Direction
Take the lines from the head of the listing through the one bearing "K_DISC = 10.0" and copy them exactly, leaving every picture out.

Information provided
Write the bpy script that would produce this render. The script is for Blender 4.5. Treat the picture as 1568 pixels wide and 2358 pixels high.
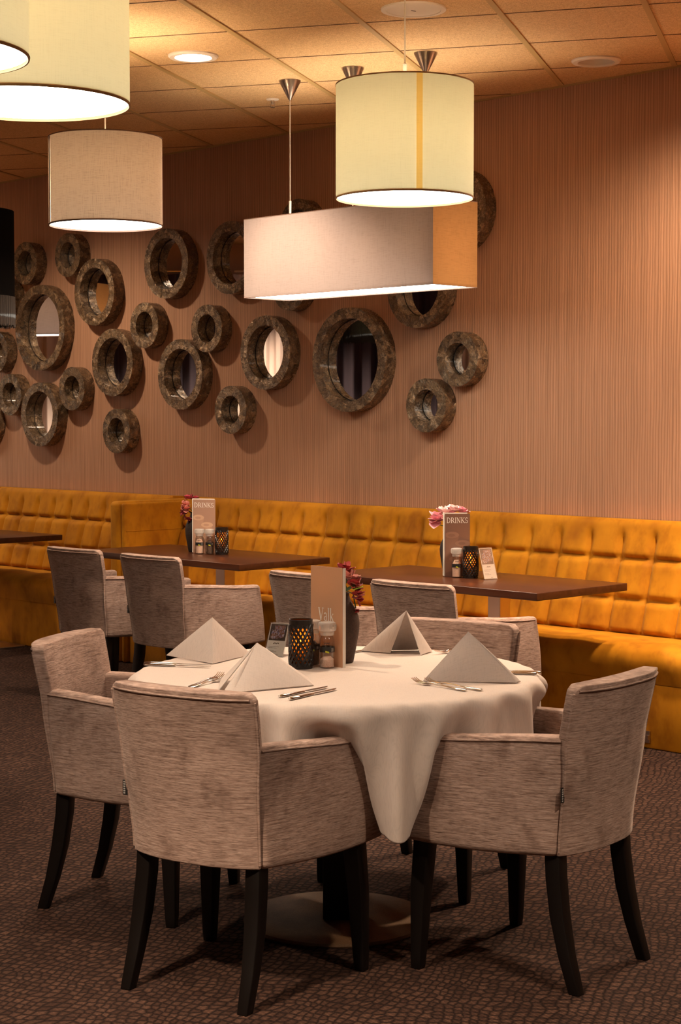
import bpy, bmesh, math, random
import numpy as np
from mathutils import Vector, Matrix

# ------------------------------------------------------------------ camera, world, exposure
scene = bpy.context.scene
for o in list(bpy.data.objects): bpy.data.objects.remove(o)
CAM_H = 1.514
H = CAM_H + 1.69                     # ceiling height
cd = bpy.data.cameras.new('camera'); cam = bpy.data.objects.new('camera', cd)
scene.collection.objects.link(cam)
cd.sensor_fit = 'VERTICAL'; cd.sensor_height = 36.0; cd.lens = 4000/2358*36.0
cd.clip_start = .05; cd.clip_end = 60
cam.location = (0, 0, CAM_H); cam.rotation_euler = (math.pi/2 - math.atan(219/4000), 0, 0)
scene.camera = cam
w = bpy.data.worlds.new('world'); scene.world = w; w.use_nodes = True
w.node_tree.nodes['Background'].inputs[0].default_value = (1, .72, .5, 1)
w.node_tree.nodes['Background'].inputs[1].default_value = .0
vs = scene.view_settings
vs.view_transform = 'Standard'; vs.look = 'None'; vs.gamma = 1; vs.use_curve_mapping = False
vs.exposure = 0.3
WARM = (1, .725, .44)
K_BULB = 37.0        # bulbs inside the pendant shades
K_SPOT = 430.0        # recessed downlights
K_DISC = 10.0         # pendant diffusers

# wall frame: s runs along the papered wall to the right, off is the distance from it into the room
AW = math.radians(-45.62159)
UX, UY = math.cos(AW), math.sin(AW)
NX, NY = UY, -UX                     # into the room
W0 = (0.0, 10.13736)
def WP(s, off, z=0.0): return Vector((W0[0]+s*UX+off*NX, W0[1]+s*UY+off*NY, z))
AC = math.radians(16.11)             # ceiling grid direction (clockwise from +Y)

# ------------------------------------------------------------------ helpers
C = scene.collection
def link(o): C.objects.link(o); return o
class MB:
    def __init__(s): s.v=[]; s.f=[]; s.m=[]; s.mi=0
    def add(s, vs_, fs):
        b=len(s.v); s.v+= [tuple(p) for p in vs_]; s.f += [tuple(i+b for i in f) for f in fs]; s.m += [s.mi]*len(fs); return s
    def box(s, c, d, rz=0):
        x,y,z=[k/2 for k in d]; P=[]
        for sx,sy,sz in ((-1,-1,-1),(1,-1,-1),(1,1,-1),(-1,1,-1),(-1,-1,1),(1,-1,1),(1,1,1),(-1,1,1)):
            px,py=sx*x,sy*y
            P.append((c[0]+px*math.cos(rz)-py*math.sin(rz), c[1]+px*math.sin(rz)+py*math.cos(rz), c[2]+sz*z))
        return s.add(P, [(0,3,2,1),(4,5,6,7),(0,1,5,4),(1,2,6,5),(2,3,7,6),(3,0,4,7)])
    def lathe(s, prof, n=48, c=(0,0,0), close=False, jit=0, seed=0):
        rnd=random.Random(seed); P=[]
        js=[1+jit*(rnd.random()-.5) for _ in range(n)]
        for r,z in prof:
            for k in range(n):
                a=2*math.pi*k/n; q=r*js[k]
                P.append((c[0]+q*math.cos(a), c[1]+q*math.sin(a), c[2]+z))
        m=len(prof); F=[]
        for i in range(m if close else m-1):
            j=(i+1)%m
            for k in range(n):
                l=(k+1)%n; F.append((i*n+k,i*n+l,j*n+l,j*n+k))
        if not close:
            if prof[0][0]>1e-6: pass
        return s.add(P,F)
    def disc(s, r, z, n=48, c=(0,0,0), up=True):
        P=[(c[0]+r*math.cos(2*math.pi*k/n), c[1]+r*math.sin(2*math.pi*k/n), c[2]+z) for k in range(n)]
        f=tuple(range(n)); return s.add(P,[f if up else f[::-1]])
    def tube(s, pts, r, n=8, cap=True):
        pts=[Vector(p) for p in pts]; rs = r if isinstance(r,(list,tuple)) else [r]*len(pts)
        P=[]; prev=None
        for i,p in enumerate(pts):
            t=(pts[min(i+1,len(pts)-1)]-pts[max(i-1,0)]).normalized()
            if prev is None:
                a=Vector((0,0,1)) if abs(t.z)<.9 else Vector((1,0,0)); x=t.cross(a).normalized()
            else: x=(prev-t*prev.dot(t)).normalized()
            prev=x; y=t.cross(x)
            for k in range(n):
                a=2*math.pi*k/n; P.append(p+(x*math.cos(a)+y*math.sin(a))*rs[i])
        F=[]
        for i in range(len(pts)-1):
            for k in range(n):
                l=(k+1)%n; F.append((i*n+k,i*n+l,(i+1)*n+l,(i+1)*n+k))
        if cap: F.append(tuple(range(n))[::-1]); F.append(tuple((len(pts)-1)*n+k for k in range(n)))
        return s.add(P,F)
    def loft(s, rings, cap=True):
        n=len(rings[0]); P=[p for r in rings for p in r]; F=[]
        for i in range(len(rings)-1):
            for k in range(n):
                l=(k+1)%n; F.append((i*n+k,i*n+l,(i+1)*n+l,(i+1)*n+k))
        if cap: F.append(tuple(range(n))[::-1]); F.append(tuple((len(rings)-1)*n+k for k in range(n)))
        return s.add(P,F)
    def grid(s, fn, nu, nv, closeu=False):
        P=[fn(i/(nu-(0 if closeu else 1)), j/(nv-1)) for i in range(nu) for j in range(nv)]; F=[]
        for i in range(nu if closeu else nu-1):
            for j in range(nv-1):
                a=i*nv+j; b=((i+1)%nu)*nv+j; F.append((a,b,b+1,a+1))
        return s.add(P,F)
    def build(s, name, mats, parent=None, smooth=True, bevel=0, seg=3, sub=0, angle=35, merge=False, fix=True, loc=None):
        me=bpy.data.meshes.new(name); me.from_pydata(s.v,[],s.f)
        if not isinstance(mats,(list,tuple)): mats=[mats]
        for m in mats: me.materials.append(m)
        me.polygons.foreach_set('material_index', s.m)
        if merge or fix:
            bm=bmesh.new(); bm.from_mesh(me)
            if merge: bmesh.ops.remove_doubles(bm, verts=bm.verts, dist=1e-5)
            if fix: bmesh.ops.recalc_face_normals(bm, faces=bm.faces)
            bm.to_mesh(me); bm.free()
        me.update()
        o=link(bpy.data.objects.new(name, me))
        if loc: o.location=loc
        if parent is not None: o.parent=parent
        if bevel:
            b=o.modifiers.new('bevel','BEVEL'); b.width=bevel; b.segments=seg; b.limit_method='ANGLE'; b.angle_limit=math.radians(angle)
        if sub:
            b=o.modifiers.new('sub','SUBSURF'); b.levels=sub; b.render_levels=sub
        if smooth:
            me.polygons.foreach_set('use_smooth',[True]*len(me.polygons))
            if bevel==0 and sub==0:
                try: me.set_sharp_from_angle(angle=math.radians(angle))
                except Exception: pass
        return o
def tag(o, label, cat, group=None, kind=None):
    o['label']=label; o['category']=cat
    if group: o['group']=group
    if kind: o['kind']=kind
    return o
def thing(name, label, cat, loc=(0,0,0), rz=0, group=None):
    o=link(bpy.data.objects.new(name,None)); o.location=loc; o.rotation_euler=(0,0,rz); o.empty_display_size=.05
    return tag(o,label,cat,group)
def struct(o): o['kind']='structure'; return o
def dup(root, loc, rz, label, group=None, rot=None):
    def kids(o): return [c for c in bpy.data.objects if c.parent is o]
    r=root.copy(); C.objects.link(r); r.location=loc
    r.rotation_euler = rot if rot is not None else (0,0,rz)
    r['label']=label
    if group: r['group']=group
    for ch in kids(root):
        c=ch.copy(); C.objects.link(c); c.parent=r
        for g in kids(ch):
            q=g.copy(); C.objects.link(q); q.parent=c
    return r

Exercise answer
Write the bpy script that would produce this render. The script is for Blender 4.5. Treat the picture as 1568 pixels wide and 2358 pixels high.
import bpy, bmesh, math, random
import numpy as np
from mathutils import Vector, Matrix

# ------------------------------------------------------------------ camera, world, exposure
scene = bpy.context.scene
for o in list(bpy.data.objects): bpy.data.objects.remove(o)
CAM_H = 1.514
H = CAM_H + 1.69                     # ceiling height
cd = bpy.data.cameras.new('camera'); cam = bpy.data.objects.new('camera', cd)
scene.collection.objects.link(cam)
cd.sensor_fit = 'VERTICAL'; cd.sensor_height = 36.0; cd.lens = 4000/2358*36.0
cd.clip_start = .05; cd.clip_end = 60
cam.location = (0, 0, CAM_H); cam.rotation_euler = (math.pi/2 - math.atan(219/4000), 0, 0)
scene.camera = cam
w = bpy.data.worlds.new('world'); scene.world = w; w.use_nodes = True
w.node_tree.nodes['Background'].inputs[0].default_value = (1, .72, .5, 1)
w.node_tree.nodes['Background'].inputs[1].default_value = .0
vs = scene.view_settings
vs.view_transform = 'Standard'; vs.look = 'None'; vs.gamma = 1; vs.use_curve_mapping = False
vs.exposure = 0.3
WARM = (1, .725, .44)
K_BULB = 37.0        # bulbs inside the pendant shades
K_SPOT = 430.0        # recessed downlights
K_DISC = 10.0         # pendant diffusers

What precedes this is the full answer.